Cisternas e transposição não são projetos, por si, excludentes. Eles atendem problemas distintos e podem ser complementares. Mas a discussão é de prioridade e foco.
Se o foco for irrigação, o projeto da transposição fica ainda mais capenga. A vazão de 27 metros cúbicos por segundo (m3/s) é insuficiente. Apenas um projeto como o de Tabuleiro de Russas, por exemplo, vai consumir metade desse total. Para um uso que contemple irrigação (e o conseqüente acesso das famílias a uma oportunidade de geração de renda na região onde moram hoje), o volume de água a ser desviado do São Francisco deveria ser maior. Isso poderia ser feito, diz o governo, nos períodos de cheia do lago de Sobradinho.

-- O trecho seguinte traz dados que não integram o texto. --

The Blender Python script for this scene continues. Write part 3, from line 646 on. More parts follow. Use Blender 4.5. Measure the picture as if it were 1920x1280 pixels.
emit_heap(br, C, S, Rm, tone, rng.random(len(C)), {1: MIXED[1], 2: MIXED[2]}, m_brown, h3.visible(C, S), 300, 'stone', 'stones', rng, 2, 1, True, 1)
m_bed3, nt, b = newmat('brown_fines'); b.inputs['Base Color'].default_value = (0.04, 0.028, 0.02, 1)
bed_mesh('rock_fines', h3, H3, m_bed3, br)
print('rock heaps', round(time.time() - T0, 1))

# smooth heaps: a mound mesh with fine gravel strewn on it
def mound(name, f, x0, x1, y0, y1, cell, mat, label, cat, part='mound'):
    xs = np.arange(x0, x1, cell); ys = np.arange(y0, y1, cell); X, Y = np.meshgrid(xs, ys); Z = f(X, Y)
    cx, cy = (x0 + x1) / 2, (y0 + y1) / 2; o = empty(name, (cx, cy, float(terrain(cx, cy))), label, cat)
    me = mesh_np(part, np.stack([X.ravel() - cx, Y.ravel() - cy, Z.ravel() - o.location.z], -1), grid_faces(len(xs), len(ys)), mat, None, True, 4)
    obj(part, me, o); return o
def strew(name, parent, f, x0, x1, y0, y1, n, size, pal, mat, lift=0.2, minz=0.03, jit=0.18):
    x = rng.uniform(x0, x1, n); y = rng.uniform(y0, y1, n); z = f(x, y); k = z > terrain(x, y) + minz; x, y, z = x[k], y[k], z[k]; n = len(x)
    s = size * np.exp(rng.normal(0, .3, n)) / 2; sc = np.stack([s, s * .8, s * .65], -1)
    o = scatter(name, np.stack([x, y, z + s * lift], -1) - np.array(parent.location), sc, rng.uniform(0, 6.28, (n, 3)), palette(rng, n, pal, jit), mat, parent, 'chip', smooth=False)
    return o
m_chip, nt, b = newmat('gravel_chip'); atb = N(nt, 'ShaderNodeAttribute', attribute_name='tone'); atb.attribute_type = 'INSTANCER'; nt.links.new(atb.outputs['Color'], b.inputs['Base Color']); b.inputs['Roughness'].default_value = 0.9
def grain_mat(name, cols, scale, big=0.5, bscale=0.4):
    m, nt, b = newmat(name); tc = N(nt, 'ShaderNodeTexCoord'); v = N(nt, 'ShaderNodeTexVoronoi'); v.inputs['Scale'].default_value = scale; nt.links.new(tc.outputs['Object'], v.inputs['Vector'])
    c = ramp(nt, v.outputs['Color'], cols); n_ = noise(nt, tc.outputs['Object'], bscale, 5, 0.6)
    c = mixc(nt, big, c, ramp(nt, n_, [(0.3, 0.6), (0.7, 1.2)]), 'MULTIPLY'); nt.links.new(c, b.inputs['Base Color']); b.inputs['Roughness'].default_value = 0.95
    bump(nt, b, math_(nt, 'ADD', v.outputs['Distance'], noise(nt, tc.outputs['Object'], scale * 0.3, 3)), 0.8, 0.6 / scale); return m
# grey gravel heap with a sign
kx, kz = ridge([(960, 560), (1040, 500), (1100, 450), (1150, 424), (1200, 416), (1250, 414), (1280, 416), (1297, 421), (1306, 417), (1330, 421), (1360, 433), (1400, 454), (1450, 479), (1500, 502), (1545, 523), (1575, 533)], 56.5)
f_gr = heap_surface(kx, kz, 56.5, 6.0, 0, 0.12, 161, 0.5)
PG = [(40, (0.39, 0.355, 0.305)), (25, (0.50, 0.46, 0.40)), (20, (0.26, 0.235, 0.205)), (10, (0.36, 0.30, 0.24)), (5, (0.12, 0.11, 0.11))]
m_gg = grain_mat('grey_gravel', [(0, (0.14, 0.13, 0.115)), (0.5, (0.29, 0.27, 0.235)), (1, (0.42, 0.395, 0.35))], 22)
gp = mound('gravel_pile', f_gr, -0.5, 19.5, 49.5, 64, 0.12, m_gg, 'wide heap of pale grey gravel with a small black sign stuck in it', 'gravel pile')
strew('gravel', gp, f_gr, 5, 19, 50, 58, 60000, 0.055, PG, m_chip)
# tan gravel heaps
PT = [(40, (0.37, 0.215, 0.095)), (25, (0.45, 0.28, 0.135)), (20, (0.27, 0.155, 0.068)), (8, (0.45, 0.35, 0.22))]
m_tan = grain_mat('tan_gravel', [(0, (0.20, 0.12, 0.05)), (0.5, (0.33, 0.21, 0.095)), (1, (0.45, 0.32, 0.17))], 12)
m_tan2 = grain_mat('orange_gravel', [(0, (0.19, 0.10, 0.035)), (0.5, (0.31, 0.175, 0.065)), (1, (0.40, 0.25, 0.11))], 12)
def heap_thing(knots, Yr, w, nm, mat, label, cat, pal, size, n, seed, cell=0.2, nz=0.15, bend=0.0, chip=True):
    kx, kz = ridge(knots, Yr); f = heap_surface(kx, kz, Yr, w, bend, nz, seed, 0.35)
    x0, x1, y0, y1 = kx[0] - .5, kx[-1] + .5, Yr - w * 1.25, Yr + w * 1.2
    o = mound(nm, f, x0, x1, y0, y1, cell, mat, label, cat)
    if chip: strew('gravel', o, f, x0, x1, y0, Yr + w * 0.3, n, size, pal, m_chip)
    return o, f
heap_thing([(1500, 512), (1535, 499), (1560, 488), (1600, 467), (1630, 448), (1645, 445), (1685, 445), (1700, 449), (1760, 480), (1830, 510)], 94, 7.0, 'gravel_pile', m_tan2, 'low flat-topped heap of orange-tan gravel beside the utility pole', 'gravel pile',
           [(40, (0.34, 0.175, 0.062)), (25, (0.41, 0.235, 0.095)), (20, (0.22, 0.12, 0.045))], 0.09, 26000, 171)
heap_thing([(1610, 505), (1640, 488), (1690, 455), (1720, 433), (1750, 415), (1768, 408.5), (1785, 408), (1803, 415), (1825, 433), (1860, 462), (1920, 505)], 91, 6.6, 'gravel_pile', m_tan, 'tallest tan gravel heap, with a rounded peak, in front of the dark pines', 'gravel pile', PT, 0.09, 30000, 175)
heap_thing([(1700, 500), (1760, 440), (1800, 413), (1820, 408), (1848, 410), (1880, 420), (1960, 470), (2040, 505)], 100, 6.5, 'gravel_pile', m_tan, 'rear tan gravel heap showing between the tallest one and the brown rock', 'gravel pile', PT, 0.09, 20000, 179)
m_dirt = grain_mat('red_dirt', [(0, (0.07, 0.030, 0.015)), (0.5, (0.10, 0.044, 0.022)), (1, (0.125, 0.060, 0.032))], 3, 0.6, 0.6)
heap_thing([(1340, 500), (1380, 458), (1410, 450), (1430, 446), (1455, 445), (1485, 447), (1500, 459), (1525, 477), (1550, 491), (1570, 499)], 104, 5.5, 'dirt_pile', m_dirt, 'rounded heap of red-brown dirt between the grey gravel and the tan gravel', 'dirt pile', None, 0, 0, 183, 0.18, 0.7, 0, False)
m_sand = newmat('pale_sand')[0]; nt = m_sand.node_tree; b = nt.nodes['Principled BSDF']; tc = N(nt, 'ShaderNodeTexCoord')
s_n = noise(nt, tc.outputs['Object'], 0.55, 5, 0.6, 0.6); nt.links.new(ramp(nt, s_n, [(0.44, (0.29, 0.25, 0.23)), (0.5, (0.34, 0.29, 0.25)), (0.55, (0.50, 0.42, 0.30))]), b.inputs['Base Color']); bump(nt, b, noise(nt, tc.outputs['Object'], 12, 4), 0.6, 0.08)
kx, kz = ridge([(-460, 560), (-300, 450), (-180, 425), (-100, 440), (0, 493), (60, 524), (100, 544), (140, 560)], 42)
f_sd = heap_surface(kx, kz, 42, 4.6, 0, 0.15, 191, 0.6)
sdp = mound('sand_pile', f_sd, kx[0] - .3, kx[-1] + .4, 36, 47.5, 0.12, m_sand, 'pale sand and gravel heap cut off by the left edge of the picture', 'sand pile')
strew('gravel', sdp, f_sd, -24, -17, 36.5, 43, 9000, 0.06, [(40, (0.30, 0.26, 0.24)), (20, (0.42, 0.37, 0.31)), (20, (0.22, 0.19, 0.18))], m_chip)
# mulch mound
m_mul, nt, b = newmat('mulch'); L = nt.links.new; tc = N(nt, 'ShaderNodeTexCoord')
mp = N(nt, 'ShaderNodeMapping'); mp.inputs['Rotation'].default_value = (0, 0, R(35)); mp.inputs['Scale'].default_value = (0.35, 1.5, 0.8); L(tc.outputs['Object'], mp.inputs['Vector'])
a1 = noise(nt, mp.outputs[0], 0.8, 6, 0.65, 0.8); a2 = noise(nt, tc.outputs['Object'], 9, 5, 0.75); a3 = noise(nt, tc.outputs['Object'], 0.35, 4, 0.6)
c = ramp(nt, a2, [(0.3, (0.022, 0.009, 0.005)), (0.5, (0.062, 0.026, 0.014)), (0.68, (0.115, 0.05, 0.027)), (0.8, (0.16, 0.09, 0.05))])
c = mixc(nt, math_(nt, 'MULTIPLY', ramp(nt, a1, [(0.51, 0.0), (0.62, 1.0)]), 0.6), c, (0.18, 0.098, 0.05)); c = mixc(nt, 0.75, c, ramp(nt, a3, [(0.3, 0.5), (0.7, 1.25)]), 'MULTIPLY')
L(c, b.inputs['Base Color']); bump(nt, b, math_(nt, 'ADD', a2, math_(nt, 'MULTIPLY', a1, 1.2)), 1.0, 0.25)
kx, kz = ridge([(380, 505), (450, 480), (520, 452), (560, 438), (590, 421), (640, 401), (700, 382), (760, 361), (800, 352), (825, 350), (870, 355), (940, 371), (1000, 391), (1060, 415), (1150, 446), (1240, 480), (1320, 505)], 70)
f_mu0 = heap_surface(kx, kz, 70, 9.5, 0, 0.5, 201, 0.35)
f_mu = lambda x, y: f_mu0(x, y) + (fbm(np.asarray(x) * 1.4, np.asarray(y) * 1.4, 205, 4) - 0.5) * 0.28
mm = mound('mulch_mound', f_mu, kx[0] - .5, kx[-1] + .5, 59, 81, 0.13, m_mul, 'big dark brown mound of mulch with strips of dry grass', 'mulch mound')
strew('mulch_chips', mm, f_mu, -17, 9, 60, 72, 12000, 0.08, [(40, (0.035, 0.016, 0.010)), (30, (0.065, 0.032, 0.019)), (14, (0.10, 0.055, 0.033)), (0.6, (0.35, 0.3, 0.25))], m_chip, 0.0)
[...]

Só que os períodos nos quais os rios do Nordeste perdem água - e secam ou viram filetes d'água - são os mesmos em que o São Francisco "encolhe". Seis por meia dúzia.
Usar uma vazão maior do São Francisco - os canais planejados teriam capacidade para levar adiante até 127 m3/s - não é possível, dizem pesquisadores sérios, como João Suassuna, do Instituto Joaquim Nabuco (Recife-PE), e Aziz Ab´Sáber, professor-emérito da USP. O argumento é a incapacidade do rio. É preciso, primeiro, revitalizá-lo.
A transposição do São Francisco é uma boa e correta ideia. O projeto atual, tal como está, não o é. Antes de novas obras mirabolantes, é preciso planejar, terminar obras inacabadas, pensar no uso da água, gerenciar projetos que desperdiçam esse bem precioso, tratar o esgoto de 450 cidades da bacia do rio que não possuem saneamento básico, entre uma infinidade de pequenas ações que, integradas, podem ajudar muito mais.
Talvez a visão de revitalizar o rio, planejar melhor o uso de recursos, propor soluções mais amplas, apoiar um programa massivo de construção de cisternas seja postura fácil para quem mora no Sudeste, em um apartamento cujo prédio possui caixa d'água capaz de armazenar volume suficiente para suportar, inclusive, os rodízios propostos pelo governo paulista em épocas de seca nas represas que cercam a região metropolitana. Mas, por enquanto, fico à espera de argumentos melhores e mais consistentes que aqueles que têm sido oferecidos à opinião pública para vender o atual projeto.